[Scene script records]
------------

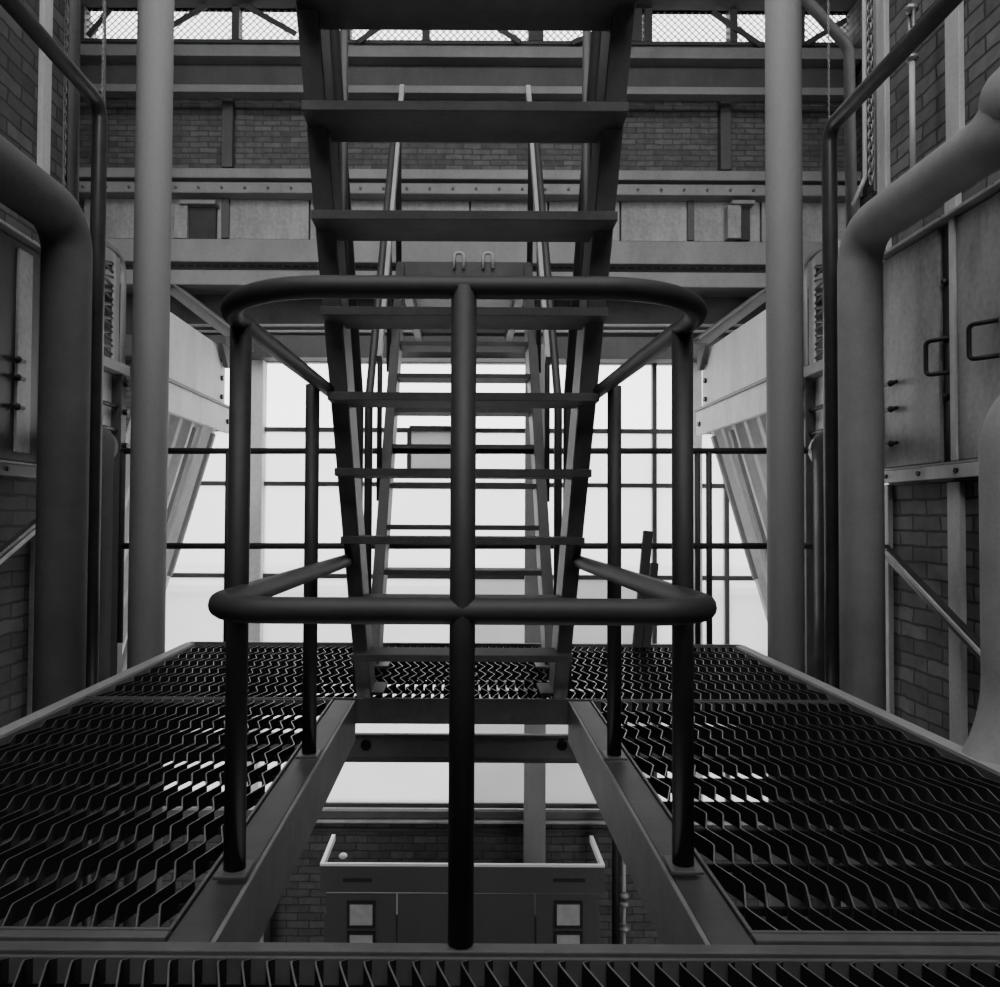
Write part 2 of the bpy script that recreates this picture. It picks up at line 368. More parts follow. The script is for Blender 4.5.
# ------------------------------------------------------------------ pale side plates and hanging corrugated sheets
for s in (-1, 1):
    w = 'left' if s < 0 else 'right'
    X = s*1.95; Y0, Y1 = 4.75, 6.35
    t = thing('side_plate', 'pale bolted plate beside the big window, on the %s' % w, 'plate', (X, Y0, 1.35))
    MB().box((X, Y0, 1.55), (X+s*.04, Y1, 2.02)).build('upper_plate', 'plate', t, .004)
    MB().box((X-s*.05, Y0, 1.335), (X-s*.012, Y1, 1.53)).build('lower_beam', 'plate', t, .006)
    MB().box((X-s*.062, Y0, 1.53), (X+s*.04, Y1, 1.552)).build('ledge', 'girder', t, .003)
    bolts('bolt', 'black', t, [(X-s*(.055 if z < 1.55 else .006), Y1-.1, z) for z in (1.42, 1.62, 1.77, 1.92)], 'x', .022, .012)
    MB().prism([(Y1-.26, 2.02), (Y1-.04, 2.02), (Y1-.04, 1.86), (Y1-.1, 1.86)], 'x', X-s*.055, X-s*.015).build('end_bracket', 'gdark', t, .003)
    def sheet(Ya, Yb, ztop, zbot, nrib, spl):
        mb = MB(); nn = nrib*4; pr = [0, 1, 1, 0]; vs = []
        for i in range(nn+1):
            y = Ya+(Yb-Ya)*i/nn; off = (.0, .0, .055, .055)[i % 4]
            for z in (ztop, zbot):
                x = s*(2.02+spl*(ztop-z)/1.7) - s*off
                vs.append((x, y, z))
        o = len(vs)
        vs += [(v[0]+s*.012, v[1], v[2]) for v in vs]
        fs = []
        for i in range(nn):
            fs += [(2*i, 2*i+1, 2*i+3, 2*i+2), (o+2*i, o+2*i+2, o+2*i+3, o+2*i+1), (2*i, 2*i+2, o+2*i+2, o+2*i), (2*i+1, o+2*i+1, o+2*i+3, 2*i+3)]
        fs += [(0, o, o+1, 1), (2*nn, 2*nn+1, o+2*nn+1, o+2*nn)]
        return mb.add(vs, fs)
    t = thing('corrugated_sheet', 'slanting pale corrugated sheet hanging below the %s side plate' % w, 'sheet', (X, 5.5, -.75))
    sheet(4.85, 6.3, 1.42, -.75, 6, .5).build('sheet', 'plate', t)
    for y, zb_ in ((6.02, .2), (5.62, -.75)):
        xo = lambda z: s*(1.99+.5*(1.325-z)/1.7-.065)
        MB().bar((xo(1.3), y, 1.3), (xo(zb_), y, zb_), .05, .03, (1, 0, 0)).build('batten', 'girder', t, .003)
    # plate-work cabinet between wall end and the side plate
    Yc0, Yc1 = 4.3, 4.66
    t = thing('side_cabinet', 'narrow pale steel cabinet with hinge bars beyond the %s wall end' % w, 'cabinet', (s*2.2, 4.5, -.7))
    MB().box((s*2.08, Yc0, -.6), (s*2.35, Yc1, 1.5)).build('body', 'white', t, .006)
    MB().box((s*2.02, Yc1-.07, -.6), (s*2.08, Yc1, 1.56)).build('edge_strip', 'mull', t, .004)
    MB().box((s*2.0, Yc0-.1, 1.5), (s*2.08, Yc1, 1.56)).build('shelf', 'girder', t, .004)
    g = MB()
    g.tube(fillet([(s*2.04, Yc0-.1, 1.56), (s*2.04, Yc0-.1, 2.22), (s*2.04, Yc1-.02, 2.22), (s*2.04, Yc1-.02, 1.56)], .12), .017, 8)
    g.bar((s*2.04, Yc1-.12, 1.56), (s*2.04, Yc1-.12, 2.18), .05, .02, (1, 0, 0))
    g.build('guard_frame', 'girder', t)
    g = MB()
    for i in range(7):
        g.tube([(s*2.05, Yc0-.08, 1.6+i*.08), (s*2.05, Yc1-.12, 1.66+i*.08)], .008, 6)
        g.tube([(s*2.05, Yc0-.08, 1.66+i*.08), (s*2.05, Yc1-.12, 1.6+i*.08)], .008, 6)
    g.build('guard_mesh', 'mull', t)
    for z in (1.17, 1.31):
        MB().tube([(s*2.05, Yc0-.02, z), (s*2.05, Yc1-.06, z)], .013, 8).build('hinge_bar', 'black', t)
    for z in (1.08, 1.28, 1.45): 
        b = MB(); hexnut(b, (s*2.01, Yc1-.03, z), 'x', .02, .015); b.build('bolt', 'black', t)

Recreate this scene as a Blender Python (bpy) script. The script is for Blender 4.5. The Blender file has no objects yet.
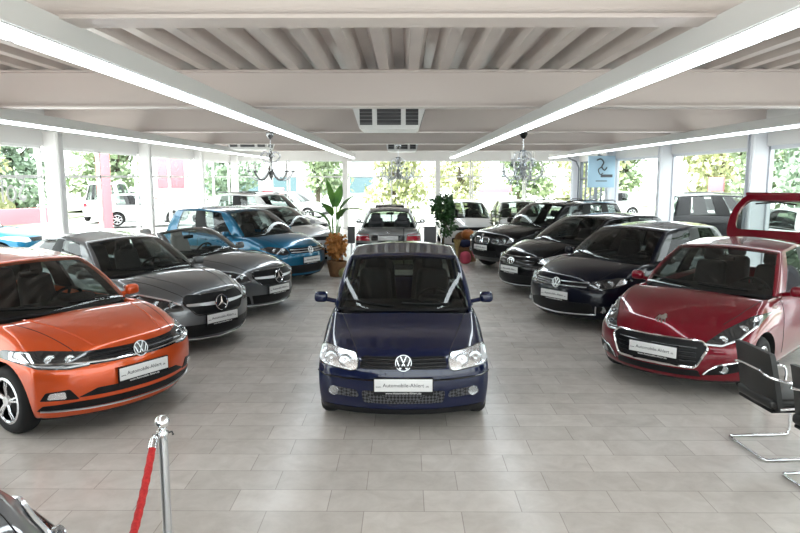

------------

:: TASK DESCRIPTION ::
Your job is to transcribe the entries above exactly; skip the pictures.

:: WRITTEN RESPONSE ::
Write part 2 of the bpy script that recreates this picture. It picks up at line 368. More parts follow. The script is for Blender 4.5.
# ------------------------------------------------------------------ pale side plates and hanging corrugated sheets
for s in (-1, 1):
    w = 'left' if s < 0 else 'right'
    X = s*1.95; Y0, Y1 = 4.75, 6.35
    t = thing('side_plate', 'pale bolted plate beside the big window, on the %s' % w, 'plate', (X, Y0, 1.35))
    MB().box((X, Y0, 1.55), (X+s*.04, Y1, 2.02)).build('upper_plate', 'plate', t, .004)
    MB().box((X-s*.05, Y0, 1.335), (X-s*.012, Y1, 1.53)).build('lower_beam', 'plate', t, .006)
    MB().box((X-s*.062, Y0, 1.53), (X+s*.04, Y1, 1.552)).build('ledge', 'girder', t, .003)
    bolts('bolt', 'black', t, [(X-s*(.055 if z < 1.55 else .006), Y1-.1, z) for z in (1.42, 1.62, 1.77, 1.92)], 'x', .022, .012)
    MB().prism([(Y1-.26, 2.02), (Y1-.04, 2.02), (Y1-.04, 1.86), (Y1-.1, 1.86)], 'x', X-s*.055, X-s*.015).build('end_bracket', 'gdark', t, .003)
    def sheet(Ya, Yb, ztop, zbot, nrib, spl):
        mb = MB(); nn = nrib*4; pr = [0, 1, 1, 0]; vs = []
        for i in range(nn+1):
            y = Ya+(Yb-Ya)*i/nn; off = (.0, .0, .055, .055)[i % 4]
            for z in (ztop, zbot):
                x = s*(2.02+spl*(ztop-z)/1.7) - s*off
                vs.append((x, y, z))
        o = len(vs)
        vs += [(v[0]+s*.012, v[1], v[2]) for v in vs]
        fs = []
        for i in range(nn):
            fs += [(2*i, 2*i+1, 2*i+3, 2*i+2), (o+2*i, o+2*i+2, o+2*i+3, o+2*i+1), (2*i, 2*i+2, o+2*i+2, o+2*i), (2*i+1, o+2*i+1, o+2*i+3, 2*i+3)]
        fs += [(0, o, o+1, 1), (2*nn, 2*nn+1, o+2*nn+1, o+2*nn)]
        return mb.add(vs, fs)
    t = thing('corrugated_sheet', 'slanting pale corrugated sheet hanging below the %s side plate' % w, 'sheet', (X, 5.5, -.75))
    sheet(4.85, 6.3, 1.42, -.75, 6, .5).build('sheet', 'plate', t)
    for y, zb_ in ((6.02, .2), (5.62, -.75)):
        xo = lambda z: s*(1.99+.5*(1.325-z)/1.7-.065)
        MB().bar((xo(1.3), y, 1.3), (xo(zb_), y, zb_), .05, .03, (1, 0, 0)).build('batten', 'girder', t, .003)
    # plate-work cabinet between wall end and the side plate
    Yc0, Yc1 = 4.3, 4.66
    t = thing('side_cabinet', 'narrow pale steel cabinet with hinge bars beyond the %s wall end' % w, 'cabinet', (s*2.2, 4.5, -.7))
    MB().box((s*2.08, Yc0, -.6), (s*2.35, Yc1, 1.5)).build('body', 'white', t, .006)
    MB().box((s*2.02, Yc1-.07, -.6), (s*2.08, Yc1, 1.56)).build('edge_strip', 'mull', t, .004)
    MB().box((s*2.0, Yc0-.1, 1.5), (s*2.08, Yc1, 1.56)).build('shelf', 'girder', t, .004)
    g = MB()
    g.tube(fillet([(s*2.04, Yc0-.1, 1.56), (s*2.04, Yc0-.1, 2.22), (s*2.04, Yc1-.02, 2.22), (s*2.04, Yc1-.02, 1.56)], .12), .017, 8)
    g.bar((s*2.04, Yc1-.12, 1.56), (s*2.04, Yc1-.12, 2.18), .05, .02, (1, 0, 0))
    g.build('guard_frame', 'girder', t)
    g = MB()
    for i in range(7):
        g.tube([(s*2.05, Yc0-.08, 1.6+i*.08), (s*2.05, Yc1-.12, 1.66+i*.08)], .008, 6)
        g.tube([(s*2.05, Yc0-.08, 1.66+i*.08), (s*2.05, Yc1-.12, 1.6+i*.08)], .008, 6)
    g.build('guard_mesh', 'mull', t)
    for z in (1.17, 1.31):
        MB().tube([(s*2.05, Yc0-.02, z), (s*2.05, Yc1-.06, z)], .013, 8).build('hinge_bar', 'black', t)
    for z in (1.08, 1.28, 1.45): 
        b = MB(); hexnut(b, (s*2.01, Yc1-.03, z), 'x', .02, .015); b.build('bolt', 'black', t)

Recreate this scene as a Blender Python (bpy) script. The script is for Blender 4.5. The Blender file has no objects yet.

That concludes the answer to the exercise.